The problem: Quote exactly and only this range of lines in the data below: the line that holds "Write part 4" to the line that holds "farm yard fence')", both included.

Entries with scene source code:
━━━

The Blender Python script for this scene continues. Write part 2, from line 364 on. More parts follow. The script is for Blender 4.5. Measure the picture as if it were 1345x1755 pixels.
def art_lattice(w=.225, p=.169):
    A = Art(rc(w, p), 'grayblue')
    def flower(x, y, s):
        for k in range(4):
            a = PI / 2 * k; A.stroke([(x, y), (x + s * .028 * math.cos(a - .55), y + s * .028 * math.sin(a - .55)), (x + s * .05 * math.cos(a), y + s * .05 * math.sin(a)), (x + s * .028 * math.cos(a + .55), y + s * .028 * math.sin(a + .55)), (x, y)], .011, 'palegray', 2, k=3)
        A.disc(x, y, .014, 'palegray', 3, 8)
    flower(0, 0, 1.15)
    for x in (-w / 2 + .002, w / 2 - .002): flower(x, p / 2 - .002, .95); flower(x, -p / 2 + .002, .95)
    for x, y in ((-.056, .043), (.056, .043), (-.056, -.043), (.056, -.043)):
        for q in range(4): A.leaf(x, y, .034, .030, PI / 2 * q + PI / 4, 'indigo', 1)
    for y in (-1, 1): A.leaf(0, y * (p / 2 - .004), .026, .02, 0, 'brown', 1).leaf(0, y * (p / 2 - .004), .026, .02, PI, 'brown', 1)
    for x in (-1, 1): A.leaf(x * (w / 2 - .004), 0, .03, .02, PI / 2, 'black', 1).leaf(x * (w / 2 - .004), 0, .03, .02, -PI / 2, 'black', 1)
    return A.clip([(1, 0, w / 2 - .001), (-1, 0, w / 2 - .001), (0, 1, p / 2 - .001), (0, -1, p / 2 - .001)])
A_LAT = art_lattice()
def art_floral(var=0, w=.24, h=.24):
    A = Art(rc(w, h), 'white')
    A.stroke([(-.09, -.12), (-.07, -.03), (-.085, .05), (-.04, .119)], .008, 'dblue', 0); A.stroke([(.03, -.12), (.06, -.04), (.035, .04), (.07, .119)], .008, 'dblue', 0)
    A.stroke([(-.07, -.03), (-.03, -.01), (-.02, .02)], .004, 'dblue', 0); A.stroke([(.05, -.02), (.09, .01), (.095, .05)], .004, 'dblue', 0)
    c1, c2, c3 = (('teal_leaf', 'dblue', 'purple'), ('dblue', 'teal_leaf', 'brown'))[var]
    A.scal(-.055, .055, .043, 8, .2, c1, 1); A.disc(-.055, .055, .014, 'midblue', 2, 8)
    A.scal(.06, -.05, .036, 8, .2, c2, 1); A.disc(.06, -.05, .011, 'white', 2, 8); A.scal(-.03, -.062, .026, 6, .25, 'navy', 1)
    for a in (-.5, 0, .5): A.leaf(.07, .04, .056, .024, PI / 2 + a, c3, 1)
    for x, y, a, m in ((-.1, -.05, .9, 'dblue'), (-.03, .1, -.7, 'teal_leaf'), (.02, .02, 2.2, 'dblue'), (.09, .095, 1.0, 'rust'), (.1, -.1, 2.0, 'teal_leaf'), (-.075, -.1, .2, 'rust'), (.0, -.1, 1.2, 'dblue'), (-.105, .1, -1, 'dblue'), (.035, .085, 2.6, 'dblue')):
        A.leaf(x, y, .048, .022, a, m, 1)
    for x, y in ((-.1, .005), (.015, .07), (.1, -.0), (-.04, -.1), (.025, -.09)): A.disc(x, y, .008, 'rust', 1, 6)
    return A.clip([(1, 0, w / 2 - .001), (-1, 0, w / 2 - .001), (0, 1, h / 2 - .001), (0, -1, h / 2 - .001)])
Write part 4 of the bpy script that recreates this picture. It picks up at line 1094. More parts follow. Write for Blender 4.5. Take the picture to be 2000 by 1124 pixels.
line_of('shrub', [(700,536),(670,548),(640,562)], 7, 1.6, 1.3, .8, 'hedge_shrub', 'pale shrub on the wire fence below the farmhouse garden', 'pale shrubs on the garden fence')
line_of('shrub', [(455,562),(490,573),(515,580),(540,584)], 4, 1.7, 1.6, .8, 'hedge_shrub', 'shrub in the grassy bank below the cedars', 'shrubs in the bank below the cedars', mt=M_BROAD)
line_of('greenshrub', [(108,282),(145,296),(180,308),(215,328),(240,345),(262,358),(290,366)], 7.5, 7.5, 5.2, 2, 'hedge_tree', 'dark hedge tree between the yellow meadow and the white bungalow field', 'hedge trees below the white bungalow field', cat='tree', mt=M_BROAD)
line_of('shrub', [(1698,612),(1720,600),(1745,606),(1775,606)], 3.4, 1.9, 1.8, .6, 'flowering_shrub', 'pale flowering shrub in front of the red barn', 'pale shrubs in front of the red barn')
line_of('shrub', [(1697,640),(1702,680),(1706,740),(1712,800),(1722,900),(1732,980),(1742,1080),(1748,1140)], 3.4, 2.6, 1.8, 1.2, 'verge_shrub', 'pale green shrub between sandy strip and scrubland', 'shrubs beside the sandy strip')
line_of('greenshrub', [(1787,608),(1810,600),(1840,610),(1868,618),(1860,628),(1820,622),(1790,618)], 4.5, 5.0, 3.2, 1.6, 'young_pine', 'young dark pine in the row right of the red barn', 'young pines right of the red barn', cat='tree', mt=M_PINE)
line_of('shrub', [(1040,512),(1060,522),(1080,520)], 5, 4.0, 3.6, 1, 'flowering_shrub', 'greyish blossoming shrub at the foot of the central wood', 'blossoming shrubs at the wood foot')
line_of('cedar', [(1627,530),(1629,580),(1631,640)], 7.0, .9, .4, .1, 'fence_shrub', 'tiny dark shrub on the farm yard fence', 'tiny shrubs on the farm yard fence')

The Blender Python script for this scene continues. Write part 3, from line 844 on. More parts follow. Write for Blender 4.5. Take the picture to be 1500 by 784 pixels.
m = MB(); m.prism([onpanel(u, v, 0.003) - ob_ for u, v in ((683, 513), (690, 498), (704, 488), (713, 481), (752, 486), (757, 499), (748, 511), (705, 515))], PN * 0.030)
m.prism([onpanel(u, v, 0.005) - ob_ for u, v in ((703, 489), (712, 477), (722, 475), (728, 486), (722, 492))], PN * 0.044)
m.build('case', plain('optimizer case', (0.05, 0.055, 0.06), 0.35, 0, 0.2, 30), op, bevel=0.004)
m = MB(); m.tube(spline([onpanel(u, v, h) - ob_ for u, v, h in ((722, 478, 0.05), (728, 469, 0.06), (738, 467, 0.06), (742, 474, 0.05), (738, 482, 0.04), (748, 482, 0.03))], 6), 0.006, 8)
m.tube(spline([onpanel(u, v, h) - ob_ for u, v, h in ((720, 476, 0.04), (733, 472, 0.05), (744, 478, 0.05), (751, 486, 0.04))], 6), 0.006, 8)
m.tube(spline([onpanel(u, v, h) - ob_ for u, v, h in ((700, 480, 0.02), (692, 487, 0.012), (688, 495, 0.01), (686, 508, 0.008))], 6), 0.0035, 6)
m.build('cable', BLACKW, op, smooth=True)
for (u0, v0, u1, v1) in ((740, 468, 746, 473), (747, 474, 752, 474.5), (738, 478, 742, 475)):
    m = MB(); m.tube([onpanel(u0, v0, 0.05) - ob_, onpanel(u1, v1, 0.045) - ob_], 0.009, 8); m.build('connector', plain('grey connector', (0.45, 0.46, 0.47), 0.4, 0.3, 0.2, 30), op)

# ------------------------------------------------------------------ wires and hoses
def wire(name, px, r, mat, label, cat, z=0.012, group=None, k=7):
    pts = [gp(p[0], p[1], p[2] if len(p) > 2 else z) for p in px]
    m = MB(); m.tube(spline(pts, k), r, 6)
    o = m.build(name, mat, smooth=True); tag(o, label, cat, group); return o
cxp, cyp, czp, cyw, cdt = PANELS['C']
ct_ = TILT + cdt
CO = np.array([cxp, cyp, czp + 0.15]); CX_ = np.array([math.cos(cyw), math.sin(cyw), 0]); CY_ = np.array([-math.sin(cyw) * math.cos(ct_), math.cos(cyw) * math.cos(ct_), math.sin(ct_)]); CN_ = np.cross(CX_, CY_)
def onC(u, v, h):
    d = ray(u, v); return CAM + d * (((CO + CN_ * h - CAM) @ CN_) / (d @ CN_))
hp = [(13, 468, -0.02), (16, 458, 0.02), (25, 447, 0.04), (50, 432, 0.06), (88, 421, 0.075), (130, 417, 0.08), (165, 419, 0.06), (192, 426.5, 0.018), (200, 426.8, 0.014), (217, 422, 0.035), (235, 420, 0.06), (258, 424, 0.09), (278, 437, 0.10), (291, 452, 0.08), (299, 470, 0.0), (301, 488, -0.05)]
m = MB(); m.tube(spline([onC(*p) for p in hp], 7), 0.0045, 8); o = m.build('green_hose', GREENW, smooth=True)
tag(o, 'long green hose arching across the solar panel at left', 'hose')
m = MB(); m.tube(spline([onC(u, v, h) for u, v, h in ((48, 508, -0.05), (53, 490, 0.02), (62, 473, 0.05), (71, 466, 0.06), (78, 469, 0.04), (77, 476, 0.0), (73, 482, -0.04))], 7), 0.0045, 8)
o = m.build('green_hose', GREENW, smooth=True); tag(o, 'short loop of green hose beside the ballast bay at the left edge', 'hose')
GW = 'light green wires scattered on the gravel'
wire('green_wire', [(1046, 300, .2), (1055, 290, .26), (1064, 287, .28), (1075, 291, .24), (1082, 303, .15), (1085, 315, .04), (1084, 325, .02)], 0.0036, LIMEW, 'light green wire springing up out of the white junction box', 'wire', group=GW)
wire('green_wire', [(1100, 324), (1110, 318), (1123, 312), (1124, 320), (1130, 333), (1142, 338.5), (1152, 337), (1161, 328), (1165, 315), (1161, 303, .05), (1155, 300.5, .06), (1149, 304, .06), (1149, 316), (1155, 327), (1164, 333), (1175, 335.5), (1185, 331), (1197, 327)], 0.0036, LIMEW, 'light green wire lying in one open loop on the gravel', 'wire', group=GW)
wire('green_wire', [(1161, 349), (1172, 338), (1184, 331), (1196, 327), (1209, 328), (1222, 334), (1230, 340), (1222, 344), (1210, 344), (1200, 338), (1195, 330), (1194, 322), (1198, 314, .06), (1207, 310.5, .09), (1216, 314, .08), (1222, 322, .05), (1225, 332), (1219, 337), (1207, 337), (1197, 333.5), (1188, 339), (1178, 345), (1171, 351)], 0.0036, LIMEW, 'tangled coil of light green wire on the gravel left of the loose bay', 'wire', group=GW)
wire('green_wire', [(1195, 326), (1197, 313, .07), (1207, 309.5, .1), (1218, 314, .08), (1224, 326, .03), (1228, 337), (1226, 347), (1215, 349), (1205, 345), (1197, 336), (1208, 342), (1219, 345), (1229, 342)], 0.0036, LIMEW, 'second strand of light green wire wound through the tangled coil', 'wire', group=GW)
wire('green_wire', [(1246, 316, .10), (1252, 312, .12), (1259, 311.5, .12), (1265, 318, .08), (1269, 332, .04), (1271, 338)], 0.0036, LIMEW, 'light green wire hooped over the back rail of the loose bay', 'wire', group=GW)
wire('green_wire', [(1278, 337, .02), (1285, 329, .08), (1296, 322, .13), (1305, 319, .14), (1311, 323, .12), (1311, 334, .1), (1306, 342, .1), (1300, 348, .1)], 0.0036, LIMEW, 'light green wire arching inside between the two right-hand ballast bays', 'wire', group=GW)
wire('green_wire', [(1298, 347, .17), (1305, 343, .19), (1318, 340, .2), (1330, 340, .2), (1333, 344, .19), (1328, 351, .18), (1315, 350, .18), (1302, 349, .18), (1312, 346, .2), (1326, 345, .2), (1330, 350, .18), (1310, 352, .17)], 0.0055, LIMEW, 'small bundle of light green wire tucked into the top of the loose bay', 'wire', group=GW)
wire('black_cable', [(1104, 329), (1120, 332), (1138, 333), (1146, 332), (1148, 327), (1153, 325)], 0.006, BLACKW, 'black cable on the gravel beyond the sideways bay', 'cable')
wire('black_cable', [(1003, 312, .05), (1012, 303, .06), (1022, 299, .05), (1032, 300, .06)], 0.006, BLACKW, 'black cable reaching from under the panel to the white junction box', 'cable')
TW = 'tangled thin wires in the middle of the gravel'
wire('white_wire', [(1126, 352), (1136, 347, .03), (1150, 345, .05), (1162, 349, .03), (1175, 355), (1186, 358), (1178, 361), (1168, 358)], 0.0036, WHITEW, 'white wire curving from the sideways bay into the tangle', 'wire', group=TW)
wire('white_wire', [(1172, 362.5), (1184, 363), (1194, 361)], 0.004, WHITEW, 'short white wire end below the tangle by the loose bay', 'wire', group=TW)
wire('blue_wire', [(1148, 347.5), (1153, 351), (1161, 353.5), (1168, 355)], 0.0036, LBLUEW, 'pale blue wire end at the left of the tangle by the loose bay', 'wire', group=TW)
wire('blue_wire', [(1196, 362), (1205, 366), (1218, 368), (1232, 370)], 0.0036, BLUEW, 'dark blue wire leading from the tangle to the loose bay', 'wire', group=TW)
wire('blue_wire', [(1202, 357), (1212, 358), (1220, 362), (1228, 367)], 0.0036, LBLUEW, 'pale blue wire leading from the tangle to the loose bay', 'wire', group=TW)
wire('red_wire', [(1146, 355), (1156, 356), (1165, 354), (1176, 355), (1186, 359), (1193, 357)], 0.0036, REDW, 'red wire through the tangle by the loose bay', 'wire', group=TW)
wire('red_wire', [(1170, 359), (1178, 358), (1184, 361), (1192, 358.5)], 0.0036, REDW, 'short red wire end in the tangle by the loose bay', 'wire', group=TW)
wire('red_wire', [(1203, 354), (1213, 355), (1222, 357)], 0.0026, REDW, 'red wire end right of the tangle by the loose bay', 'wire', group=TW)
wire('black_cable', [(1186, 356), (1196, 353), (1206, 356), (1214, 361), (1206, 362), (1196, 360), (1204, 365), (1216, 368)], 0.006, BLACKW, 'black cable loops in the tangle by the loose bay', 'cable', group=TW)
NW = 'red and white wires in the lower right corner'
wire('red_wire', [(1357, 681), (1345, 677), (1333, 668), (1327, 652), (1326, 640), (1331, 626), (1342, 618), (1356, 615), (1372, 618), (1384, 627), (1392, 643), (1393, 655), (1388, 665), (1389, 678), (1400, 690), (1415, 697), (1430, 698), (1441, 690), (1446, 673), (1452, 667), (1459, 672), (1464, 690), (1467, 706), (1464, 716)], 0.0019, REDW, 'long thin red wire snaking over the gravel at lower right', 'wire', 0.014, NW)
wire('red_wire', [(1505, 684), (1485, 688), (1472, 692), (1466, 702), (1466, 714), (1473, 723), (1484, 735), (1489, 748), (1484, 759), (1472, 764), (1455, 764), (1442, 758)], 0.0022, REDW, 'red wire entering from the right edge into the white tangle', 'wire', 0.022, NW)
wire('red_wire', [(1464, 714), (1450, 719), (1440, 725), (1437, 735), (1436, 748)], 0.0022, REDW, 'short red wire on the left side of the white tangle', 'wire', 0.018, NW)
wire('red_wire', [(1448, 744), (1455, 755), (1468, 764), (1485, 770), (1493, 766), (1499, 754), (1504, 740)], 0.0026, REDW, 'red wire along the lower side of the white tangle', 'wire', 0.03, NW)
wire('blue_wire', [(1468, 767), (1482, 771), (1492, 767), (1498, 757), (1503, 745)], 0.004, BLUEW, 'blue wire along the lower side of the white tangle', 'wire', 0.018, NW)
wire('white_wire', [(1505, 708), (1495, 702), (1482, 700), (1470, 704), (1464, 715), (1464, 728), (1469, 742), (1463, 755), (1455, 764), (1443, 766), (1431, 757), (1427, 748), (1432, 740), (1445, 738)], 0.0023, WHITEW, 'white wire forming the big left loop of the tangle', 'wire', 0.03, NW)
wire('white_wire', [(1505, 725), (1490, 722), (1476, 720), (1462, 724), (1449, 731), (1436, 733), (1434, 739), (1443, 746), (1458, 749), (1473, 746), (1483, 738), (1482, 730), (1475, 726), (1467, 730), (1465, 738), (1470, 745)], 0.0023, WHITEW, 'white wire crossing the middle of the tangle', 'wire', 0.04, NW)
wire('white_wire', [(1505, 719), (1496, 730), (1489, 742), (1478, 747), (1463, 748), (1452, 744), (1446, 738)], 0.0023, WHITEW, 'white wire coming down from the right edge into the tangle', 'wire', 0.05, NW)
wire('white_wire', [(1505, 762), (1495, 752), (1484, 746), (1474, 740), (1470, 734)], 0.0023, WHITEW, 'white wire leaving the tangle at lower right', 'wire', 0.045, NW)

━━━

Answer below:
Write part 4 of the bpy script that recreates this picture. It picks up at line 1094. More parts follow. Write for Blender 4.5. Take the picture to be 2000 by 1124 pixels.
line_of('shrub', [(700,536),(670,548),(640,562)], 7, 1.6, 1.3, .8, 'hedge_shrub', 'pale shrub on the wire fence below the farmhouse garden', 'pale shrubs on the garden fence')
line_of('shrub', [(455,562),(490,573),(515,580),(540,584)], 4, 1.7, 1.6, .8, 'hedge_shrub', 'shrub in the grassy bank below the cedars', 'shrubs in the bank below the cedars', mt=M_BROAD)
line_of('greenshrub', [(108,282),(145,296),(180,308),(215,328),(240,345),(262,358),(290,366)], 7.5, 7.5, 5.2, 2, 'hedge_tree', 'dark hedge tree between the yellow meadow and the white bungalow field', 'hedge trees below the white bungalow field', cat='tree', mt=M_BROAD)
line_of('shrub', [(1698,612),(1720,600),(1745,606),(1775,606)], 3.4, 1.9, 1.8, .6, 'flowering_shrub', 'pale flowering shrub in front of the red barn', 'pale shrubs in front of the red barn')
line_of('shrub', [(1697,640),(1702,680),(1706,740),(1712,800),(1722,900),(1732,980),(1742,1080),(1748,1140)], 3.4, 2.6, 1.8, 1.2, 'verge_shrub', 'pale green shrub between sandy strip and scrubland', 'shrubs beside the sandy strip')
line_of('greenshrub', [(1787,608),(1810,600),(1840,610),(1868,618),(1860,628),(1820,622),(1790,618)], 4.5, 5.0, 3.2, 1.6, 'young_pine', 'young dark pine in the row right of the red barn', 'young pines right of the red barn', cat='tree', mt=M_PINE)
line_of('shrub', [(1040,512),(1060,522),(1080,520)], 5, 4.0, 3.6, 1, 'flowering_shrub', 'greyish blossoming shrub at the foot of the central wood', 'blossoming shrubs at the wood foot')
line_of('cedar', [(1627,530),(1629,580),(1631,640)], 7.0, .9, .4, .1, 'fence_shrub', 'tiny dark shrub on the farm yard fence', 'tiny shrubs on the farm yard fence')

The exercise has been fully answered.